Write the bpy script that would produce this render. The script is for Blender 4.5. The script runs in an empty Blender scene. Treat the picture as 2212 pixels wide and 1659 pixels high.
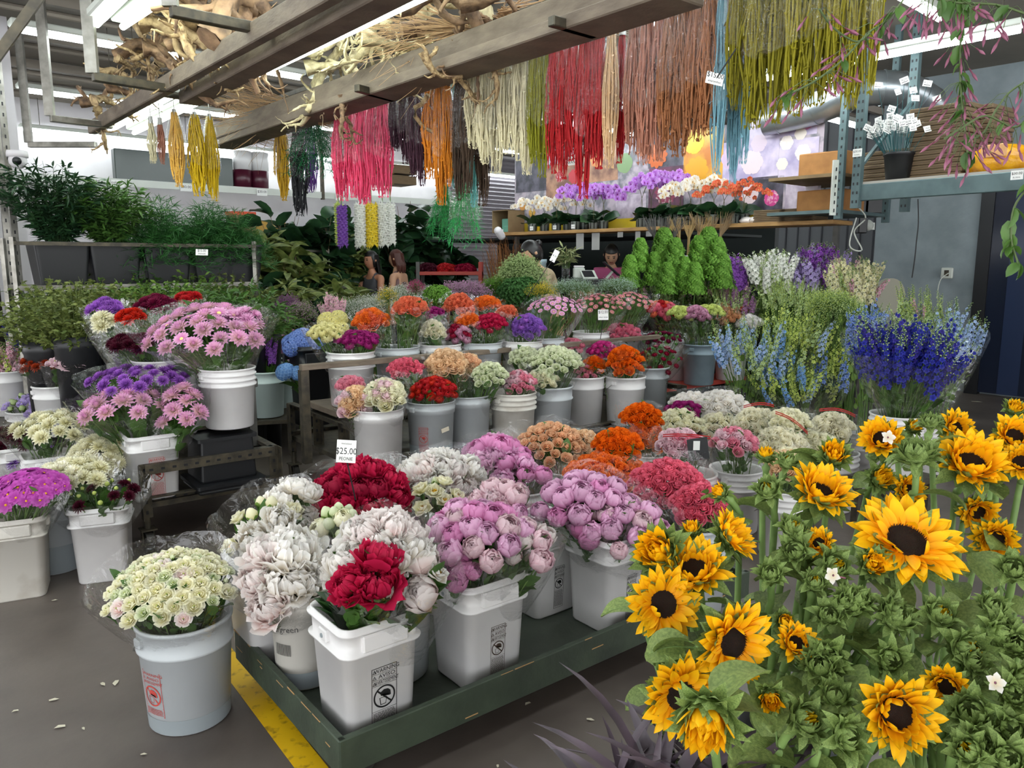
import bpy, math, random
import numpy as np
from mathutils import Vector, Matrix, Quaternion
from math import sin, cos, pi, radians, sqrt, atan2, tan

random.seed(7); RNG = np.random.default_rng(7)
scene = bpy.context.scene
COL = scene.collection
# ---------------------------------------------------------------- camera, light, exposure
FPX, EYE, PITCH = 1662.0, 1.55, radians(9.0)
cam_d = bpy.data.cameras.new('camera'); cam = bpy.data.objects.new('camera', cam_d); COL.objects.link(cam)
cam.location = (0, 0, EYE); cam.rotation_euler = (pi / 2 - PITCH, 0, 0)
cam_d.sensor_fit = 'HORIZONTAL'; cam_d.sensor_width = 36.0; cam_d.lens = 36.0 * FPX / 2212.0
cam_d.clip_start = 0.05; cam_d.clip_end = 200
scene.camera = cam
world = bpy.data.worlds.new('world'); scene.world = world; world.use_nodes = True
bg = world.node_tree.nodes['Background']; bg.inputs[0].default_value = (0.96, 0.98, 1.0, 1); bg.inputs[1].default_value = 1.7
scene.view_settings.view_transform = 'Standard'; scene.view_settings.look = 'None'
scene.view_settings.gamma = 1.0; scene.view_settings.use_curve_mapping = False
scene.view_settings.exposure = 1.15
TUBE_POWER = 20.0            # emission strength of every fluorescent tube
scene.cycles.max_bounces = 6; scene.cycles.diffuse_bounces = 3; scene.cycles.glossy_bounces = 2
scene.cycles.transmission_bounces = 4; scene.cycles.transparent_max_bounces = 10
scene.cycles.caustics_reflective = False; scene.cycles.caustics_refractive = False
scene.cycles.use_denoising = True; scene.cycles.sample_clamp_indirect = 6.0
scene.cycles.use_adaptive_sampling = True; scene.cycles.adaptive_threshold = 0.04

# ---------------------------------------------------------------- placing things by where the photo shows them
def ray(px, py):
    x = (px - 1106) / FPX; y = (829.5 - py) / FPX
    return Vector((x, cos(PITCH) + y * sin(PITCH), -sin(PITCH) + y * cos(PITCH)))
def aty(px, py, Y):
    d = ray(px, py); return Vector((0, 0, EYE)) + d * (Y / d.y)
def atz(px, py, z):
    d = ray(px, py); return Vector((0, 0, EYE)) + d * ((z - EYE) / d.z)
def depth(p): return p.y * cos(PITCH) - (p.z - EYE) * sin(PITCH)
def mpp(p): return depth(p) / FPX                       # metres per pixel there
U = Vector((-0.668, 0.744, 0)); V = Vector((0.744, 0.668, 0)); Z = Vector((0, 0, 1))   # the hall's own two directions
UC = Vector((-0.61, 0.79, 0)); VC = Vector((0.79, 0.61, 0))                              # the carts' directions
UANG = atan2(V.y, V.x); CANG = atan2(VC.y, VC.x)

def on_line(px, P0, D, z):
    """Point on the vertical plane through P0 along D that the photo shows in column px, at height z."""
    k = (px - 1106) / FPX
    # X = k*depth ; depth = Y cosP - (z-EYE) sinP
    c, s = cos(PITCH), sin(PITCH)
    t = (k * (P0.y * c - (z - EYE) * s) - P0.x) / (D.x - k * D.y * c)
    return Vector((P0.x + D.x * t, P0.y + D.y * t, z))

# ---------------------------------------------------------------- materials
def lin(h):
    h = h.lstrip('#'); r = [int(h[i:i + 2], 16) / 255 for i in (0, 2, 4)]
    return tuple(((c / 12.92) if c <= 0.04045 else ((c + 0.055) / 1.055) ** 2.4) for c in r) + (1,)
MATS = {}
def pmat(name, col, rough=0.5, metal=0.0, spec=0.5, col2=None, nscale=8.0, bump=0.0, bscale=40.0, contrast=(0.35, 0.65), emit=None, trans=0.0, coat=0.0, var=0.0, stretch=None):
    if name in MATS: return MATS[name]
    m = bpy.data.materials.new(name); m.use_nodes = True; nt = m.node_tree; N = nt.nodes; L = nt.links
    b = N['Principled BSDF']; b.inputs['Roughness'].default_value = rough; b.inputs['Metallic'].default_value = metal
    b.inputs['Specular IOR Level'].default_value = spec; b.inputs['Base Color'].default_value = lin(col)
    if coat: b.inputs['Coat Weight'].default_value = coat
    src = None; tc = None
    def coords():
        nonlocal tc
        if tc is None:
            t = N.new('ShaderNodeTexCoord'); tc = t.outputs['Object']
            if stretch:
                mp = N.new('ShaderNodeMapping'); mp.inputs['Scale'].default_value = stretch; L.new(tc, mp.inputs[0]); tc = mp.outputs[0]
        return tc
    if col2:
        n = N.new('ShaderNodeTexNoise'); n.inputs['Scale'].default_value = nscale; n.inputs['Detail'].default_value = 5; L.new(coords(), n.inputs[0])
        r = N.new('ShaderNodeMapRange'); r.inputs[1].default_value = contrast[0]; r.inputs[2].default_value = contrast[1]; L.new(n.outputs['Fac'], r.inputs[0])
        mx = N.new('ShaderNodeMix'); mx.data_type = 'RGBA'; mx.inputs[6].default_value = lin(col); mx.inputs[7].default_value = lin(col2)
        L.new(r.outputs[0], mx.inputs[0]); src = mx.outputs[2]
    if var:
        oi = N.new('ShaderNodeObjectInfo'); r2 = N.new('ShaderNodeMapRange'); r2.inputs[3].default_value = 1 - var; r2.inputs[4].default_value = 1 + var * 0.6
        L.new(oi.outputs['Random'], r2.inputs[0]); h = N.new('ShaderNodeHueSaturation')
        if src: L.new(src, h.inputs['Color'])
        else: h.inputs['Color'].default_value = lin(col)
        L.new(r2.outputs[0], h.inputs['Value']); src = h.outputs[0]
    if src: L.new(src, b.inputs['Base Color'])
    if bump:
        n = N.new('ShaderNodeTexNoise'); n.inputs['Scale'].default_value = bscale; n.inputs['Detail'].default_value = 4; L.new(coords(), n.inputs[0])
        bp = N.new('ShaderNodeBump'); bp.inputs['Strength'].default_value = bump; bp.inputs['Distance'].default_value = 0.01
        L.new(n.outputs['Fac'], bp.inputs['Height']); L.new(bp.outputs[0], b.inputs['Normal'])
    if emit: b.inputs['Emission Color'].default_value = lin(emit[0]); b.inputs['Emission Strength'].default_value = emit[1]
    if trans:
        t = N.new('ShaderNodeBsdfTranslucent')
        if src: L.new(src, t.inputs[0])
        else: t.inputs[0].default_value = lin(col)
        ms = N.new('ShaderNodeMixShader'); ms.inputs[0].default_value = trans; o = N['Material Output']
        L.new(b.outputs[0], ms.inputs[1]); L.new(t.outputs[0], ms.inputs[2]); L.new(ms.outputs[0], o.inputs[0])
    MATS[name] = m; return m

def petal(name, base, tip, mid=0.5, rough=0.55, var=0.12, trans=0.36):
    """Petal: its own colour runs from base (UV y 0) to tip (UV y 1)."""
    if name in MATS: return MATS[name]
    m = bpy.data.materials.new(name); m.use_nodes = True; nt = m.node_tree; N = nt.nodes; L = nt.links
    b = N['Principled BSDF']; b.inputs['Roughness'].default_value = rough; b.inputs['Specular IOR Level'].default_value = 0.25
    uv = N.new('ShaderNodeUVMap'); uv.uv_map = 'uv'; sp = N.new('ShaderNodeSeparateXYZ'); L.new(uv.outputs[0], sp.inputs[0])
    r = N.new('ShaderNodeMapRange'); r.inputs[1].default_value = max(0, mid - 0.4); r.inputs[2].default_value = min(1, mid + 0.4); L.new(sp.outputs[1], r.inputs[0])
    mx = N.new('ShaderNodeMix'); mx.data_type = 'RGBA'; mx.inputs[6].default_value = lin(base); mx.inputs[7].default_value = lin(tip); L.new(r.outputs[0], mx.inputs[0])
    oi = N.new('ShaderNodeObjectInfo'); h = N.new('ShaderNodeHueSaturation'); L.new(mx.outputs[2], h.inputs['Color'])
    r2 = N.new('ShaderNodeMapRange'); r2.inputs[3].default_value = 1 - var; r2.inputs[4].default_value = 1 + var * 0.5; L.new(oi.outputs['Random'], r2.inputs[0]); L.new(r2.outputs[0], h.inputs['Value'])
    L.new(h.outputs[0], b.inputs['Base Color'])
    t = N.new('ShaderNodeBsdfTranslucent'); L.new(h.outputs[0], t.inputs[0]); ms = N.new('ShaderNodeMixShader'); ms.inputs[0].default_value = trans
    L.new(b.outputs[0], ms.inputs[1]); L.new(t.outputs[0], ms.inputs[2]); L.new(ms.outputs[0], N['Material Output'].inputs[0])
    MATS[name] = m; return m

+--

Stated exercise:
Please take the lines from the beginning of the data above through the line holding "from math import" and transcribe them exactly, without any pictures.

Output for this exercise:
Write the bpy script that would produce this render. The script is for Blender 4.5. The script runs in an empty Blender scene. Treat the picture as 2212 pixels wide and 1659 pixels high.
import bpy, math, random
import numpy as np
from mathutils import Vector, Matrix, Quaternion
from math import sin, cos, pi, radians, sqrt, atan2, tan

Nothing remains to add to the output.